= AVAILABLE DATA =
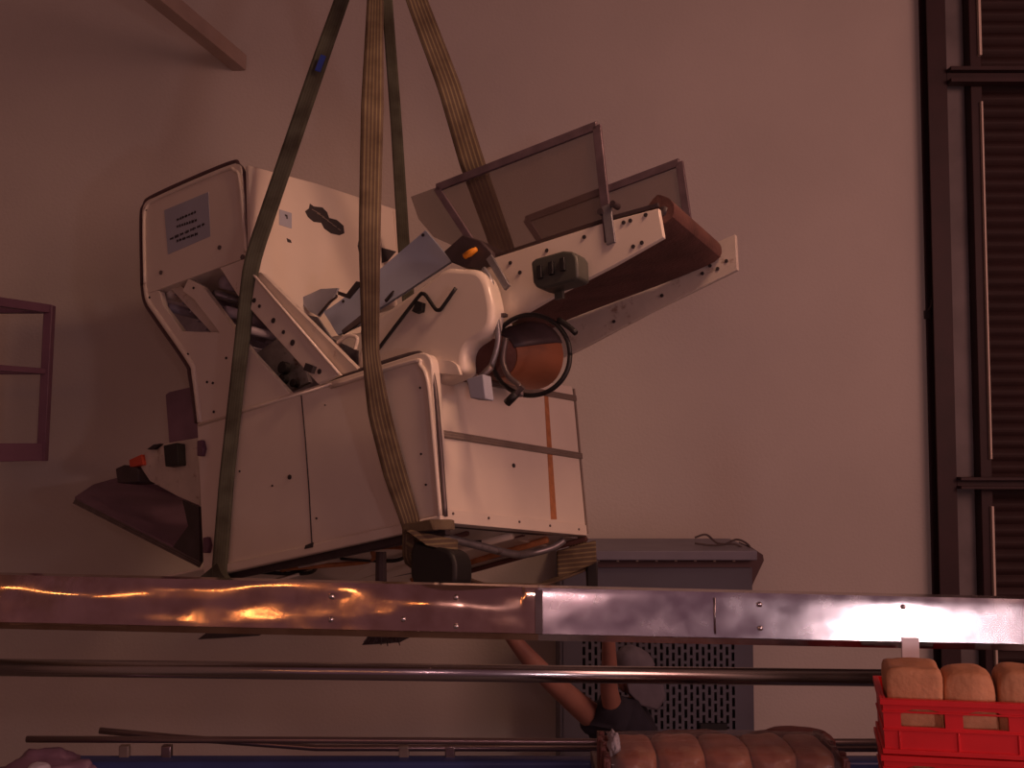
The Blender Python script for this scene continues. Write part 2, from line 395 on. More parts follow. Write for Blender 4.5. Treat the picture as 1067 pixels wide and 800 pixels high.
# -- lower cabinet: side panel facing the camera's left, end panel facing right
pA = V([(205, 441), (449, 363), (460, 546), (212, 600)], 0)
sideP = mp_('side_panel', prism(BM(), roundpoly(pA, [.01, .075, .02, .01], 8), (0, .05, 0)), 'white', bevel=.014, seg=3)
# seam between the two side sheets
seam = V([(314, 412), (318, 455), (322, 510), (325, 566)], -.001)
mp_('panel_seam', tube(BM(), seam, .0028, 6), 'ink', sideP)
# raised rim on the right-hand edge and along the top
rimpts = V([(345, 403), (428, 377), (438, 381), (446, 400), (453, 470), (459, 540)], -.006)
rim = smooth(rimpts, 6)
mp_('raised_rim', tube(BM(), rim, .0085, 8), 'white', sideP, sm=True)
mp_('rim_gasket', tube(BM(), smooth(V([(345, 396), (425, 370), (442, 373), (452, 396), (459, 470), (464, 538)], .012), 6), .010, 8), 'iron', sideP, sm=True)
mp_('top_lip', tube(BM(), V([(207, 443), (345, 400)], -.004), .006, 6), 'white', sideP, sm=True)
mp_('bottom_lip', prism(BM(), V([(213, 592), (459, 536), (460, 547), (213, 602)], -.014), (0, .03, 0)), 'white', sideP, bevel=.006)
for x, y, r in ((302, 497, .010), (284, 506, .004), (250, 491, .004), (339, 422, .003), (438, 404, .004), (439, 473, .004), (330, 540, .004), (444, 505, .004)):
    p = ML(x, y, 'v', -.001); mp_('screw', tube(BM(), [p, p+Vector((0, -.004, 0))], r, 10), 'ink', sideP)
bm = vplate([(317, 572), (318, 568), (326, 565), (326, 570)], -.016, -.012); mp_('chipped_patch', bm, 'ink', sideP)
# end panel
end = mp_('end_panel', uplate([(449, 388), (598, 412), (612, 558), (460, 545)], 0, -.04), 'white', bevel=.004)
mp_('top_cover', uplate([(449, 378), (596, 402), (598, 414), (449, 391)], .004, -.12), 'white', end, bevel=.006)
ubar('trim_bar', [(450, 388), (600, 415)], .006, .026, .012, 'trimgrey', end)
ubar('trim_bar', [(456, 451), (606, 475)], .006, .028, .012, 'trimgrey', end)
mp_('bottom_strip', uplate([(459, 529), (611, 547), (612, 558), (460, 544)], .012, -.01), 'white', end, bevel=.002)
for x in (472, 509, 541, 573, 603):
    p = ML(x, 535+(x-472)*.125, 'u', .013); mp_('screw', tube(BM(), [p, p+Vector((.003, 0, 0))], .005, 8), 'iron', end)
p = ML(535, 485, 'u', .001); mp_('latch_hole', tube(BM(), [p, p+Vector((.004, 0, 0))], .009, 10), 'ink', end)
bm = uplate([(567, 411), (571, 411), (580, 541), (574, 541)], .0005, .0016)
mp_('rust_run', bm, 'rust', end)
ubar('edge_strip', [(598, 405), (612, 556)], .004, .010, .008, 'trimgrey', end)
# hidden sides, deck
bm = BM(); box(bm, (-A_+.02, B_/2+.02, H_/2-.01), (.03, B_-.06, H_-.06)); mp_('rear_end_panel', bm, 'white_in')
bm = BM(); box(bm, (-A_/2, B_-.015, H_/2), (A_-.04, .03, H_-.04)); mp_('far_side_panel', bm, 'white_in')
bm = BM(); box(bm, (-A_/2, B_/2, H_-.07), (A_-.07, B_-.09, .02)); mp_('deck_plate', bm, 'dark')
bm = BM(); box(bm, (-A_/2, B_/2+.01, .055), (A_-.08, B_-.10, .012)); mp_('belly_plate', bm, 'white')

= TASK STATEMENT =
Write out the listing above again, exactly, but with no pictures in the copy.

= REPLY =
The Blender Python script for this scene continues. Write part 2, from line 395 on. More parts follow. Write for Blender 4.5. Treat the picture as 1067 pixels wide and 800 pixels high.
# -- lower cabinet: side panel facing the camera's left, end panel facing right
pA = V([(205, 441), (449, 363), (460, 546), (212, 600)], 0)
sideP = mp_('side_panel', prism(BM(), roundpoly(pA, [.01, .075, .02, .01], 8), (0, .05, 0)), 'white', bevel=.014, seg=3)
# seam between the two side sheets
seam = V([(314, 412), (318, 455), (322, 510), (325, 566)], -.001)
mp_('panel_seam', tube(BM(), seam, .0028, 6), 'ink', sideP)
# raised rim on the right-hand edge and along the top
rimpts = V([(345, 403), (428, 377), (438, 381), (446, 400), (453, 470), (459, 540)], -.006)
rim = smooth(rimpts, 6)
mp_('raised_rim', tube(BM(), rim, .0085, 8), 'white', sideP, sm=True)
mp_('rim_gasket', tube(BM(), smooth(V([(345, 396), (425, 370), (442, 373), (452, 396), (459, 470), (464, 538)], .012), 6), .010, 8), 'iron', sideP, sm=True)
mp_('top_lip', tube(BM(), V([(207, 443), (345, 400)], -.004), .006, 6), 'white', sideP, sm=True)
mp_('bottom_lip', prism(BM(), V([(213, 592), (459, 536), (460, 547), (213, 602)], -.014), (0, .03, 0)), 'white', sideP, bevel=.006)
for x, y, r in ((302, 497, .010), (284, 506, .004), (250, 491, .004), (339, 422, .003), (438, 404, .004), (439, 473, .004), (330, 540, .004), (444, 505, .004)):
    p = ML(x, y, 'v', -.001); mp_('screw', tube(BM(), [p, p+Vector((0, -.004, 0))], r, 10), 'ink', sideP)
bm = vplate([(317, 572), (318, 568), (326, 565), (326, 570)], -.016, -.012); mp_('chipped_patch', bm, 'ink', sideP)
# end panel
end = mp_('end_panel', uplate([(449, 388), (598, 412), (612, 558), (460, 545)], 0, -.04), 'white', bevel=.004)
mp_('top_cover', uplate([(449, 378), (596, 402), (598, 414), (449, 391)], .004, -.12), 'white', end, bevel=.006)
ubar('trim_bar', [(450, 388), (600, 415)], .006, .026, .012, 'trimgrey', end)
ubar('trim_bar', [(456, 451), (606, 475)], .006, .028, .012, 'trimgrey', end)
mp_('bottom_strip', uplate([(459, 529), (611, 547), (612, 558), (460, 544)], .012, -.01), 'white', end, bevel=.002)
for x in (472, 509, 541, 573, 603):
    p = ML(x, 535+(x-472)*.125, 'u', .013); mp_('screw', tube(BM(), [p, p+Vector((.003, 0, 0))], .005, 8), 'iron', end)
p = ML(535, 485, 'u', .001); mp_('latch_hole', tube(BM(), [p, p+Vector((.004, 0, 0))], .009, 10), 'ink', end)
bm = uplate([(567, 411), (571, 411), (580, 541), (574, 541)], .0005, .0016)
mp_('rust_run', bm, 'rust', end)
ubar('edge_strip', [(598, 405), (612, 556)], .004, .010, .008, 'trimgrey', end)
# hidden sides, deck
bm = BM(); box(bm, (-A_+.02, B_/2+.02, H_/2-.01), (.03, B_-.06, H_-.06)); mp_('rear_end_panel', bm, 'white_in')
bm = BM(); box(bm, (-A_/2, B_-.015, H_/2), (A_-.04, .03, H_-.04)); mp_('far_side_panel', bm, 'white_in')
bm = BM(); box(bm, (-A_/2, B_/2, H_-.07), (A_-.07, B_-.09, .02)); mp_('deck_plate', bm, 'dark')
bm = BM(); box(bm, (-A_/2, B_/2+.01, .055), (A_-.08, B_-.10, .012)); mp_('belly_plate', bm, 'white')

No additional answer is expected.